Ich glaube aber fest daran, dass sie ein Teil davon ist, dass ich mich im Anschluss gut gefühlt habe.

Der vermutlich größere Teil ist – und deswegen findet »Die Pizza!« überhaupt in dieses Buch –, dass mein Körper heute Lebensmittel ganz anders verarbeitet. Das Laufen hat meine körpereigenen Kraftwerkzellen – im Fachjargon die Mitochondrien – für eine Pizza bereit gemacht. Sie nehmen ihre Arbeit mit Vergnügen auf. So höre ich regelrecht, wie mein Körper sagt: »Alles gut! Wir kriegen das hin. Das darf sein. Genieße es!«

Und das tue ich.

Ebenso wie das Eis zum Nachtisch und Popcorn, samt gebrannter Mandeln im Zirkus.

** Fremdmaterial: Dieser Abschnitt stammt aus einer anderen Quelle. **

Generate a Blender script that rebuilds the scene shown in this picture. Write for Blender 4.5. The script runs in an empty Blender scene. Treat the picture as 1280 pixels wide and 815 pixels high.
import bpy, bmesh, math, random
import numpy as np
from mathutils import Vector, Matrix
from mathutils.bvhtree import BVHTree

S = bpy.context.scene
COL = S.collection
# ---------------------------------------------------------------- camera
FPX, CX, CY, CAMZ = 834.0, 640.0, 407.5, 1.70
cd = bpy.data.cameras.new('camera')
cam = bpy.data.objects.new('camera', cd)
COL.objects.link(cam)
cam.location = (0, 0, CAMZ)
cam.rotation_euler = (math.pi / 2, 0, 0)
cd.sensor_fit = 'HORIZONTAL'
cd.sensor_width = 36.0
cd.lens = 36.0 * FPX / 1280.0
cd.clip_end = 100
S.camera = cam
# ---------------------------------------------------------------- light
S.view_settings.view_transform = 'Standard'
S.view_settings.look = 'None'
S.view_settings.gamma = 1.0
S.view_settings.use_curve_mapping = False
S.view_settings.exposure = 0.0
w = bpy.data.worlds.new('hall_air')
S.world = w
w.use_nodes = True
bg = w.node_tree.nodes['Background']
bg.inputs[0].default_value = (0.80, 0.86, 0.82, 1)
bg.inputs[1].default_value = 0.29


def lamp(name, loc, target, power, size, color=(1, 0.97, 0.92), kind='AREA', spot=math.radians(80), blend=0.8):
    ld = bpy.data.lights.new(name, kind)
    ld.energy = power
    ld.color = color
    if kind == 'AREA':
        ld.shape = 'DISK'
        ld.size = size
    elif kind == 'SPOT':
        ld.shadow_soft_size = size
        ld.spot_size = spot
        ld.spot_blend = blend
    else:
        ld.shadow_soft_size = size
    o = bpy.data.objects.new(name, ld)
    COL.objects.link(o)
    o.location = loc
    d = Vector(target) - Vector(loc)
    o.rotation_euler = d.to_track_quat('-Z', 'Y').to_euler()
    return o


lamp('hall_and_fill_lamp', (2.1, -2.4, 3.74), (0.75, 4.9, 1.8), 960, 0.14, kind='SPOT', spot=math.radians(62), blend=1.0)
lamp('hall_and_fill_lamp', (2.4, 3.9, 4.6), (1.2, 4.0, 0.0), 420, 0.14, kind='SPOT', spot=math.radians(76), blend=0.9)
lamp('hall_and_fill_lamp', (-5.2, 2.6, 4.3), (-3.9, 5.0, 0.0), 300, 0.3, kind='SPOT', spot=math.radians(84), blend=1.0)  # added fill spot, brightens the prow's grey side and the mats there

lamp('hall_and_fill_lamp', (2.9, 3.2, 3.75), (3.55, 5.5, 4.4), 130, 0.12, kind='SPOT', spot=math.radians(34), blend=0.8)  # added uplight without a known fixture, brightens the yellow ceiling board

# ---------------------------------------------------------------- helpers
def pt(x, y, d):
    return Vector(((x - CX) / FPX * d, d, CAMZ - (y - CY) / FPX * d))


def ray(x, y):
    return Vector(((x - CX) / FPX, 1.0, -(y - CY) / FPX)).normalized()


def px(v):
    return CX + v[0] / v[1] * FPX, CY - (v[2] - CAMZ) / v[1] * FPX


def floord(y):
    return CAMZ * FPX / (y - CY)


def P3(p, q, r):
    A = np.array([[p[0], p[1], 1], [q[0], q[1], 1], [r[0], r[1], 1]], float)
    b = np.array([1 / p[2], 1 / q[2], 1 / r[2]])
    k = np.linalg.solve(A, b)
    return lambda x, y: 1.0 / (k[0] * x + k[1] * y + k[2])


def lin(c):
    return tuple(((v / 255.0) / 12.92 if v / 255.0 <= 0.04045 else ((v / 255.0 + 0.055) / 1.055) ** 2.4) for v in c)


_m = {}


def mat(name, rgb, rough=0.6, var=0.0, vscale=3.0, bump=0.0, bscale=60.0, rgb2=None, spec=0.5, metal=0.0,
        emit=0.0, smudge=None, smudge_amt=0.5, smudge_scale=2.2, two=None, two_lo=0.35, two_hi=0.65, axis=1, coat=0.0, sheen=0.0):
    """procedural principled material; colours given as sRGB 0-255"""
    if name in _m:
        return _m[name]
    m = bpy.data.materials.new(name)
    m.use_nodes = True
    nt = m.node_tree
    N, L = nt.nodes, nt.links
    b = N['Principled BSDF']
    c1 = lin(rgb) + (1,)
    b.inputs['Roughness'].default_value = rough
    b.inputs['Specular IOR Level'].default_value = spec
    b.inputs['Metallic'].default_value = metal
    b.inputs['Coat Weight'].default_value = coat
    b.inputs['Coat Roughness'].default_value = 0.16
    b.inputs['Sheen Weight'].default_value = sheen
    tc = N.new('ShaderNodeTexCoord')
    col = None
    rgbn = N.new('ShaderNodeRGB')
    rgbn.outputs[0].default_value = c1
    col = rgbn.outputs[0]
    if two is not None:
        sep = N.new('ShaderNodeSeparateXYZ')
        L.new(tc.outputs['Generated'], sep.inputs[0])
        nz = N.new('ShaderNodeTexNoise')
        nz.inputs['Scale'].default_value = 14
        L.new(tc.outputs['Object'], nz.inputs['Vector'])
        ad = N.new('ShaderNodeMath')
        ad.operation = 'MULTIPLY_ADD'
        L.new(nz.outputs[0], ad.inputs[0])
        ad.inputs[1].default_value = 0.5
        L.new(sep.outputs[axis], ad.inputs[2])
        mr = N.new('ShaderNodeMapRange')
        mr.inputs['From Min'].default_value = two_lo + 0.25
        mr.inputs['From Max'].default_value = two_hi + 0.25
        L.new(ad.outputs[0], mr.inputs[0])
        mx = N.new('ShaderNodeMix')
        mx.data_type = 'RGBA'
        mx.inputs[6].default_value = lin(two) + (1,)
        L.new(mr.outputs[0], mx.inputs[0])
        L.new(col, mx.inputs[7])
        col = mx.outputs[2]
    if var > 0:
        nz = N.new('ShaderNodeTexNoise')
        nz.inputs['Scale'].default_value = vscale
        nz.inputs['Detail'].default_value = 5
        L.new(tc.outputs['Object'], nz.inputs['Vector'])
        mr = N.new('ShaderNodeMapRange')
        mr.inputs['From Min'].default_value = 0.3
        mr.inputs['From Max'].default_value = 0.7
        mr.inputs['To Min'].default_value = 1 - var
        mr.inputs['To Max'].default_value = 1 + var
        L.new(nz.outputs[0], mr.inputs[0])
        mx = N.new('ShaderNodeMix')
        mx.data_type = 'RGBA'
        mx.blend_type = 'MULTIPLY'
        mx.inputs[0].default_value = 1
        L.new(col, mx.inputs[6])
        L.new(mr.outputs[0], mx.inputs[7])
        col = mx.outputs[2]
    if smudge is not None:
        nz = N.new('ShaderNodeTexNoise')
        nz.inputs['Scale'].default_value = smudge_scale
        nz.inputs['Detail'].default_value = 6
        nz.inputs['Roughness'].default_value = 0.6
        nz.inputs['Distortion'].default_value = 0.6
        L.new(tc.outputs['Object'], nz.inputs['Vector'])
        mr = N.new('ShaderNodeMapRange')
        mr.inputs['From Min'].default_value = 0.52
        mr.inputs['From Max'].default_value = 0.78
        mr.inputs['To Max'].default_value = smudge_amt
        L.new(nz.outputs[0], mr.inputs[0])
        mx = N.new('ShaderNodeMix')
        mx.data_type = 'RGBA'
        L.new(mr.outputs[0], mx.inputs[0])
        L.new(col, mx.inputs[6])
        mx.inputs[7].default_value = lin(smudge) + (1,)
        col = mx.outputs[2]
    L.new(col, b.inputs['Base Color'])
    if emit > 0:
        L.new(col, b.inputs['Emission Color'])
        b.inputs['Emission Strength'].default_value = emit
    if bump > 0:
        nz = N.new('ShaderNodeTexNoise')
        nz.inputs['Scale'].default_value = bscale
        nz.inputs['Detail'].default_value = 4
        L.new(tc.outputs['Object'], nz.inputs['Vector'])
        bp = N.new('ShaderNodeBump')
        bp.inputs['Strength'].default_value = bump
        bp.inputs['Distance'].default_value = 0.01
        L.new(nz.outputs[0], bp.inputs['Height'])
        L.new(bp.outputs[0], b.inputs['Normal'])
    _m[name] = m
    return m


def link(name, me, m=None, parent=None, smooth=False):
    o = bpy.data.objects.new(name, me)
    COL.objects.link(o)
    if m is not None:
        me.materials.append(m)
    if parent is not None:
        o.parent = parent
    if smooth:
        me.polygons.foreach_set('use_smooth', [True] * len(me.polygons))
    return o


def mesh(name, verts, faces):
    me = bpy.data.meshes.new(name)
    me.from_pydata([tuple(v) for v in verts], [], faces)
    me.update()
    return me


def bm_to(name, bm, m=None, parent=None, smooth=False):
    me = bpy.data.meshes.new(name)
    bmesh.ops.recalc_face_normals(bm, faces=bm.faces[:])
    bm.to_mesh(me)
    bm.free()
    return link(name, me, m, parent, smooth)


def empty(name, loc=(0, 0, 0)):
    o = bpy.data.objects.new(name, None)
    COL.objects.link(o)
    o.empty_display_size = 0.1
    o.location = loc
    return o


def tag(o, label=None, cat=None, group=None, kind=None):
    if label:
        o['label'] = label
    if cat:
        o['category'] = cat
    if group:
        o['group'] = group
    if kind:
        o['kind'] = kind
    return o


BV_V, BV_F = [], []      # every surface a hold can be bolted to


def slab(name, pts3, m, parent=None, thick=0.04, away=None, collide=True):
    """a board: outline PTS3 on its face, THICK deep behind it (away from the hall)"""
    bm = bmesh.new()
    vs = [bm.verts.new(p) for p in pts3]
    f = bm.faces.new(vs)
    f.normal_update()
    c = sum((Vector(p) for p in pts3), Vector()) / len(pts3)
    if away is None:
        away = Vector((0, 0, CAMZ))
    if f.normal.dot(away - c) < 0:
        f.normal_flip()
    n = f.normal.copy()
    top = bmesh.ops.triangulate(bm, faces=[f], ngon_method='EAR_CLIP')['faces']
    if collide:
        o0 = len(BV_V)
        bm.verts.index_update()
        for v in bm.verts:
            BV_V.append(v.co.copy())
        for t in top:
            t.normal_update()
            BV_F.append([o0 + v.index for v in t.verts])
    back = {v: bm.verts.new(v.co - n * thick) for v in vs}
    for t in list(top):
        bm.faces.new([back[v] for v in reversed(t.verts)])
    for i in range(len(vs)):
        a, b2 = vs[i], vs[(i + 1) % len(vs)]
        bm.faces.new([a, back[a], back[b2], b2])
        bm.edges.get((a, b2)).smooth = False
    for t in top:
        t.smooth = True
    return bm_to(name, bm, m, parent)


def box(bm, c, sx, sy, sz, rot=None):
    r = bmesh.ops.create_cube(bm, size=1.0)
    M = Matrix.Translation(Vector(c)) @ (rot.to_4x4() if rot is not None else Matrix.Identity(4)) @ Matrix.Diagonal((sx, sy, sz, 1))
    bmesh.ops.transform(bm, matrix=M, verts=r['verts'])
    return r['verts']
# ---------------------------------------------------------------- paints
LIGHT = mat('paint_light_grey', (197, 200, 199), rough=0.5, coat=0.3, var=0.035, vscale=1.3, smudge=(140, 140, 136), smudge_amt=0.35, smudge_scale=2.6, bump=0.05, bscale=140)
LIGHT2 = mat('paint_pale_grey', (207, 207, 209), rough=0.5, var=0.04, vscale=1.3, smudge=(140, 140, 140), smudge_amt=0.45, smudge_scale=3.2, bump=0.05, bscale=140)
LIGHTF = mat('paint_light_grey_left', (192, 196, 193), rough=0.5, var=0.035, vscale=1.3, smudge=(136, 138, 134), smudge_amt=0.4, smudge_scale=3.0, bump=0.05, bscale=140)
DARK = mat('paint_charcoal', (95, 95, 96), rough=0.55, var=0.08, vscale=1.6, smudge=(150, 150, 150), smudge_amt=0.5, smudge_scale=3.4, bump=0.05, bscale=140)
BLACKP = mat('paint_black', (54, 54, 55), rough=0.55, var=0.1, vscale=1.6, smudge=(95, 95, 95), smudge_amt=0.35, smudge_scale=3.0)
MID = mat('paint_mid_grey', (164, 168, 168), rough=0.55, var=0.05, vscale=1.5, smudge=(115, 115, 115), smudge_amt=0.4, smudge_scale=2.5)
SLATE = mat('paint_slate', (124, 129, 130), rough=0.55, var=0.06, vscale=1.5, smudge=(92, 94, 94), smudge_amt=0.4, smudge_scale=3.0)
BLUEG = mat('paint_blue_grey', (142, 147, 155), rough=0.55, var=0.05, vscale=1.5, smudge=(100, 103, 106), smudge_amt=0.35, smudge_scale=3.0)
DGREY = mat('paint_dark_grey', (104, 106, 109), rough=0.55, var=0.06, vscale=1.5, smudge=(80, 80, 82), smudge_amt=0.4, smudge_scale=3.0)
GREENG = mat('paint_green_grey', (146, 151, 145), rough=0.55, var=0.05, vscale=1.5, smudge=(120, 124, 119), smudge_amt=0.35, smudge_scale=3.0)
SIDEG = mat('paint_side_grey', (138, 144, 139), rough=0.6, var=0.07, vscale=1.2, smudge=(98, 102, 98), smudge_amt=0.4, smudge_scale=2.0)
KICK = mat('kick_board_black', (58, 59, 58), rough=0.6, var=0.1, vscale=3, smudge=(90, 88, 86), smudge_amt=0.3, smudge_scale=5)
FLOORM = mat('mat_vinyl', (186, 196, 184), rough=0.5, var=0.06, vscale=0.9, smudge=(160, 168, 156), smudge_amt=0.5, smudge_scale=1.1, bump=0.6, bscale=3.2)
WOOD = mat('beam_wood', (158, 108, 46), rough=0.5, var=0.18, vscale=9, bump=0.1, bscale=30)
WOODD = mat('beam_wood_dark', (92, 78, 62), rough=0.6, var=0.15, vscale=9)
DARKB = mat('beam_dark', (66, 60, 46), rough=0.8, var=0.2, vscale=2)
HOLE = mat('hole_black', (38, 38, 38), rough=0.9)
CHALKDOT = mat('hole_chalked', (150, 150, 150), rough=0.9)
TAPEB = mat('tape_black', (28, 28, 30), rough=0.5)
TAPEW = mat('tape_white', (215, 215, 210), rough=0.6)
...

Mit ganzem Herzen und voller Genuss.

Als ob das nicht schon schön genug wäre, ist auch der Morgen danach kein Wackersteinmorgen.

»Mäuse, wenn ihr morgen früh wach werdet und wir sind nicht da, dann …«

»… seid ihr laufen«, ertönt es aus drei Nachwuchsmündern gleichzeitig.

Und es ist eine wundervolle Laufrunde, weil ich spüre, dass die Pizza jetzt ihrer Aufgabe nachgeht. Sie liefert die Energie für 13 Kilometer in 1 Stunde und 25 Minuten.